My celebrity non-status must be why my contribution(s) are only hinted at (“some previous blogs” and “**it”; I guess you can call me et. al) but the main objections, or more precisely, my main objections (which I delineated) were the claim that a response to change in one electron’s energy would be instantaneous, and that the cause would be the Pauli Exclusion Principle. It seems to me that Jon admits that Brian Cox was incorrect on both of these points, though there’s some hedging on the instantaneous part — he gives an example of the electron in a potential well, i.e. an electromagnetic interaction, but then cites the phenomenon as being nonlocal, which I don’t understand. (Yet somehow he manages to conclude this was a “high-score draw”, which brings the Black Knight’s “We’ll call it a draw!” to mind)
So in principle one has to treat the potential of the whole universe, all the atoms, as a single system (a single Hamiltonian). All agree on this, as far as I can tell.

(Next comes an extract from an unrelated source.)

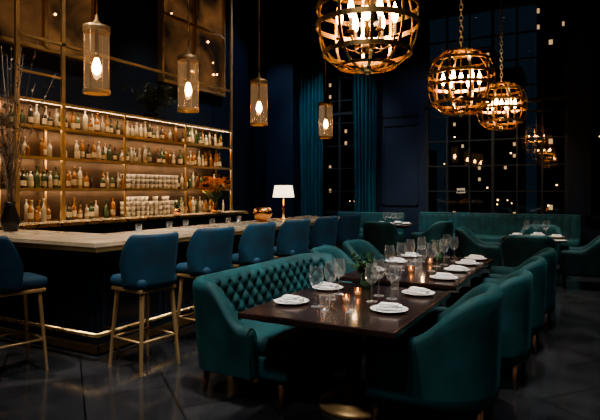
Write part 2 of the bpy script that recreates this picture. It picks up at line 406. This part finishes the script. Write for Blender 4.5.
def leaf(b,p,d,l,w,m):
    d=Vector(d).normalized(); u=d.cross(Vector((0,0,1)));
    if u.length<.05: u=Vector((1,0,0))
    u.normalize(); n=u.cross(d); p=Vector(p)
    vs=[p,p+d*l*.35+u*w/2+n*w*.15,p+d*l*.7+u*w*.38+n*w*.1,p+d*l-n*w*.2,p+d*l*.7-u*w*.38+n*w*.1,p+d*l*.35-u*w/2+n*w*.15,p+d*l*.5]
    b.add(vs,[[0,1,6],[1,2,6],[2,3,6],[3,4,6],[4,5,6],[5,0,6]],m)
def plant(name,loc,vase,stems,h,spread,m,ll=.05,lw=.02,flower=None,vm=None,per=9,stem_m=None,fr=.02,sr=.004,half=False):
    b=MB(); b.lathe(vase,(0,0,0),vm or BLACK,20); vh=max(z for r,z in vase)
    for i in range(stems):
        a=random.uniform(0,2*pi); sp=random.uniform(.1,1)*spread; hh=h*random.uniform(.6,1)
        ex=math.cos(a)*sp; ey=math.sin(a)*sp*1.0
        if half: ex=abs(ex)*.7-.05
        pts=[(ex*t**1.5,ey*t**1.5,vh*.6+(hh-vh*.6)*t) for t in(0,.25,.5,.75,1)]
        b.tube(pts,[sr,sr*.85,sr*.7,sr*.5,sr*.3],stem_m or m,5)
        for k in range(per):
            t=random.uniform(.3,1); q=min(3,int(t*4)); f=t*4-q
            p=Vector(pts[q]).lerp(Vector(pts[q+1]),f)
            leaf(b,p,(random.uniform(-.6,1),random.uniform(-1,1),random.uniform(-.3,1)),ll*random.uniform(.6,1.2),lw,m)
        if flower:
            p=Vector(pts[-1])
            for k in range(8):
                an=k*pi/4; leaf(b,p,(math.cos(an),math.sin(an),.5),fr*1.6,fr,flower)
            b.ball(p,fr*.45,flower,8)
    return b.obj(name,loc)
plant('table_greenery',(-1.56,4.00,TZ),[(0,0),(.035,0),(.05,.04),(.035,.09),(.03,.09)],30,.27,.16,LEAF,.05,.026,vm=AMB[1])
plant('table_greenery',(-1.46,5.92,TZ),[(0,0),(.035,0),(.05,.04),(.035,.09),(.03,.09)],18,.22,.09,LEAF,.045,.02,vm=AMB[1])

# ---------------------------------------------------------------- bar
b=MB()
def pr(poly,z0,z1,m):
    n=len(poly); vs=[(x,y,z0) for x,y in poly]+[(x,y,z1) for x,y in poly]
    b.add(vs,[list(range(n))[::-1],[n+i for i in range(n)]]+[[i,(i+1)%n,n+(i+1)%n,n+i] for i in range(n)],m,False)
XE=-5.85
pr([(-3.65,3.16),(-3.65,8.45),(-4.42,8.45),(-4.42,3.92),(XE,3.92),(XE,3.16)],1.015,1.05,MARB)
pr([(-3.66,3.17),(-3.66,8.44),(-4.41,8.44),(-4.41,3.91),(XE,3.91),(XE,3.17)],.975,1.015,LEGM)
pr([(-3.93,3.42),(-3.93,8.4),(-4.36,8.4),(-4.36,3.86),(XE,3.86),(XE,3.42)],.0,.975,NAVYD)
y=3.47
while y<8.3:
    y2=min(y+.80,8.38)
    for a,c,d,e in((y,y2-.04,.20,.23),(y,y2-.04,.86,.89)): b.bx(-3.93,-3.912,a,c,d,e,NAVY)
    b.bx(-3.93,-3.912,y,y+.03,.23,.86,NAVY); b.bx(-3.93,-3.912,y2-.07,y2-.04,.23,.86,NAVY)
    y+=.82
x=-3.98
while x>-5.5:
    b.bx(x-.78,x,3.402,3.42,.20,.23,NAVY); b.bx(x-.78,x,3.402,3.42,.86,.89,NAVY)
    b.bx(x-.03,x,3.402,3.42,.23,.86,NAVY); b.bx(x-.78,x-.75,3.402,3.42,.23,.86,NAVY); x-=.82
b.bx(-3.93,-3.905,3.40,8.4,.02,.09,BRONZE); b.bx(XE,-3.905,3.395,3.42,.02,.09,BRONZE)
b.bx(-3.93,-3.915,3.42,8.4,.93,.955,BRONZE); b.bx(XE,-3.915,3.405,3.42,.93,.955,BRONZE)
z=.24
b.tube([(-3.75,3.26,z),(-3.75,8.35,z)],.020,GOLD,12); b.tube([(XE,3.26,z),(-3.75,3.26,z)],.020,GOLD,12)
for yy in(3.5,4.7,5.9,7.1,8.3):
    b.tube([(-3.75,yy,.24),(-3.93,yy,.24)],.013,GOLD,8); b.tube([(-3.75,yy,.24),(-3.75,yy,0)],.012,GOLD,8)
b.obj('bar_counter')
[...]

This already means that saying “it’s in a different place” is not sufficient reason to say of an electron “it’s in a different quantum state”.
This is something I don’t accept as given. I still point to my example of composite Fermions. Nature thinks that individual atoms are identical, because Fermionic atoms obey Fermi-Dirac statistics. If the electron energy levels were different, they would no longer be identical and would not do this. Nature seems to be saying that this assumption is incorrect.

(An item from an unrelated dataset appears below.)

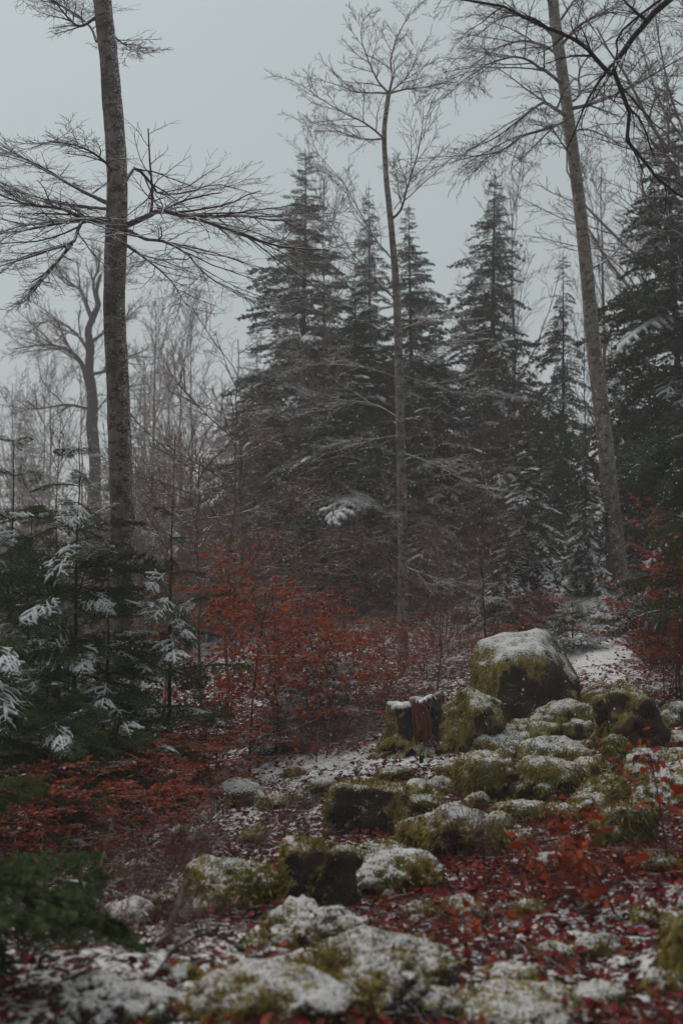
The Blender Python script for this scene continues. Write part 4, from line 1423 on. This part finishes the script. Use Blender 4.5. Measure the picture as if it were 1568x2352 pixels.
for k, (dx, Y, H) in enumerate([(640, 8.7, .5), (560, 7.6, .5), (700, 7.9, .45), (420, 7.2, .6), (350, 6.6, .6), (500, 6.3, .45), (250, 6.0, .6), (120, 5.4, .7), (480, 5.2, .5), (300, 4.9, .55), (850, 4.5, .4), (60, 4.8, .6)]):
    where = ('on the white bank by the grey seedling', 'above the overhanging mossy bank', 'behind the cube shaped block', 'below the fallen frosted log', 'beside the grey forked dead branch', 'over the dark hollow of the mossy bank',
             'above the pale snowy stone', 'under the near blurred fir boughs', 'between the broad snowy rock and the hollow', 'over the frosted round stone', 'in front of the biggest snowy slab', 'in the darkest bottom corner')[k]
    shrub('straggly bush of thin dark bent twigs ' + where, dx, Y, 1 + 2 * (k % 2), H, k * 1.1, 1.5, 'straggly twig bushes on the near bank')
for k, (dx, Y, H) in enumerate([(1060, 6.9, .75), (1180, 6.4, .5), (1330, 5.4, .5), (1480, 6.0, .5), (1450, 7.6, .4), (1240, 7.2, .35)]):
    where = ('before the snow domed boulder', 'between snow domed boulder and red sprigs', 'behind the low bottom slab', 'by the edge boulder low on the slope', 'beside the tall yellow moss mound', 'below the round moss cushion')[k]
    shrub('wiry leafless sprig rising ' + where, dx, Y, 1 + 2 * (k % 2), H, k * 1.7, .8, 'wiry sprigs between the mossy stones')


# copper leaved beech saplings
def copper_template(seed, H=2.6, nl=5, leaf=.055, k=(15, 7), spread=1.3, ratio=.62, stems=1, lean=.15):
    rg = np.random.default_rng(seed)
    z = np.linspace(-.1, 1, 10)
    P = np.stack([np.stack([rg.normal(0, .05) + lean * rg.normal() * z ** 2 * H + np.cumsum(rg.normal(0, .012, 10)), lean * rg.normal() * z ** 2 * H + np.cumsum(rg.normal(0, .012, 10)), z * H * rg.uniform(.75, 1)], -1) for _ in range(stems)])
    PR = np.linspace(.011 * H / 2.6 + .006, .004, 10)[None].repeat(stems, 0)
    s, l = Geo(), Geo()
    tubes(s, P, PR, 6)
    C, CR = grow(P, PR, k[0], .12, .98, ratio, spread, 7, .09, .0, .1, .55, .6, .003, rg)
    tubes(s, C, CR, 4)
    D, DR = grow(C, CR, k[1], .15, .98, .42, .8, 5, .1, -.01, .9, .4, .6, .0025, rg)
    tubes(s, D, DR, 3)
    # leaves along the side twigs
    t = rg.random((len(D), nl)) * .9 + .1
    f = t * 4
    i = np.minimum(f.astype(int), 3)
    fr = (f - i)[..., None]
    mi = np.arange(len(D))[:, None]
    pos = (D[mi, i] * (1 - fr) + D[mi, i + 1] * fr).reshape(-1, 3)
    tan = norm(D[mi, i + 1] - D[mi, i]).reshape(-1, 3)
    leaves_at(l, pos, tan, leaf, rg, droop=.45, tone=(.0, 1.0))
    return s, l


CT = []
for sd_, st, nl in ((91, 1, 6), (92, 3, 5), (93, 2, 5)):
    s, l = copper_template(sd_, 2.6, nl, .066, (20, 9), stems=st)
    CT.append((s.mesh('stems', M['twig_red']), l.mesh('leaves', M['copper'], False)))


def copper(label, dx, Y, kind, H, rz, wide=1.0, group=None):
    x = at(dx, 1330, Y)[0]
    root = empty('copper_beech_sapling', (x, Y, hz(x, Y)), rz)
    s = H / 2.6
    root.scale = (s * wide, s * wide, s)
    a = link('stems', CT[kind][0], root)
    b = link('leaves', CT[kind][1], root)
    b['kind'] = 'stuff'
    return tag(root, label, 'sapling', group)


copper('tallest copper leaved sapling with thin trunk on the white bank', 578, 11.6, 0, 2.5, .2, 1.1)
copper('copper sapling close beside the tallest one', 640, 12.8, 1, 2.2, 1.4, 1.1)
copper('copper leaved bush in front of the central trunk foot', 740, 13.6, 1, 1.6, 2.6, 1.3)
copper('copper leaved bush reaching towards the central trunk', 815, 14.6, 2, 1.5, .9, 1.3)
copper('hanging copper spray over the bank beside the thin fir', 505, 10.8, 2, 1.3, 4.0, 1.2)
copper('tall faint copper sapling behind the red clump', 530, 15.5, 0, 3.0, 5.2, .9)
copper('copper sapling behind the clump with a flat top spray', 690, 15.8, 2, 2.4, 3.6, 1.0)
copper('low copper bush in the shade below the young firs', 200, 7.9, 1, .75, .4, 1.7)
copper('second low copper bush below the laden fir', 330, 7.6, 2, .75, 2.0, 1.6)
copper('copper bush at the picture edge low in the shade', 80, 8.0, 1, .8, 3.0, 1.6)
copper('small copper bush by the foot of the thin fir', 395, 8.6, 2, .8, 1.2, 1.3)
copper('copper sapling leaning beside the leaning beech foot', 1525, 15.5, 0, 2.2, .6, .9)
copper('copper sapling at the picture edge before the green fir', 1560, 12.2, 2, 1.9, 2.9, 1.2)
copper('copper sprig low on the slope at the picture edge', 1530, 11.8, 1, .9, 5.0, 1.4)
copper('bright copper sapling close behind the leaning beech foot', 1480, 23.5, 2, 2.8, 1.0, 1.0)
copper('copper sapling hanging over the white slope at the edge', 1570, 14.0, 0, 1.9, 3.3, 1.2)
copper('drooping rusty sapling over the bank below the thin fir', 470, 9.9, 1, .9, .9, 1.7)
copper('rust coloured bush in the gully before the fallen log', 360, 9.4, 2, 1.0, 4.4, 1.5)
copper('airy copper sapling spreading past the central trunk foot', 880, 16.0, 2, 1.5, 5.5, 1.4)
copper('low orange copper spray right of the central trunk foot', 965, 17.0, 1, .9, 1.9, 1.7)
copper('small copper bush on the slope left of the far outcrop', 1010, 20, 1, .9, 4.6, 1.7)
copper('small copper bush right behind the largest boulder', 1180, 16.5, 2, .7, .3, 1.9)
copper('red leaved bush on the rise beside the frosted seedling', 1240, 19, 1, .9, 2.2, 1.8)
copper('tiny copper bush in front of the wiry sprigs', 1090, 17.5, 1, .6, 3.1, 1.8)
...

Another issue has been pointed out by Dr. Skyskull in Pauli, “armchair physicists”, and “not even wrong”, in which he walks you through some of the background before discussing the problem, which is useful. (Part of the post concerns some of the remarks that have been made, and I’m happy to skip over that and focus on the physics, as I have already noted).
The additional argument comes near the end, regarding a claim that while the splitting is there, it’s so small that we can’t measure it, which garners a “physics fail” epithet.
Here Cox explicitly acknowledges that his “universal Pauli principle” consequences are something that not only cannot be measured today, but in principle can never be measured, by anyone
There a notion in science that can be summarized as: pics (i.e. experimental results) or it didn’t happen. You simply can’t make a claim in science without some kind experimental evidence to back it up — without that support it’s merely hypothesis or conjecture. You come to expect this from the fringe folks, but not from actual scientists. It’s hard to fathom that argument being brought up.
If you want to ruminate on the implications of treating the universe as a single system, fine — there’s a lot to discuss, such as “what does ‘identical’ really mean in this context?” Much of it will be interesting and some of it quite subtle. But presenting it as accepted science, to a lay audience? No.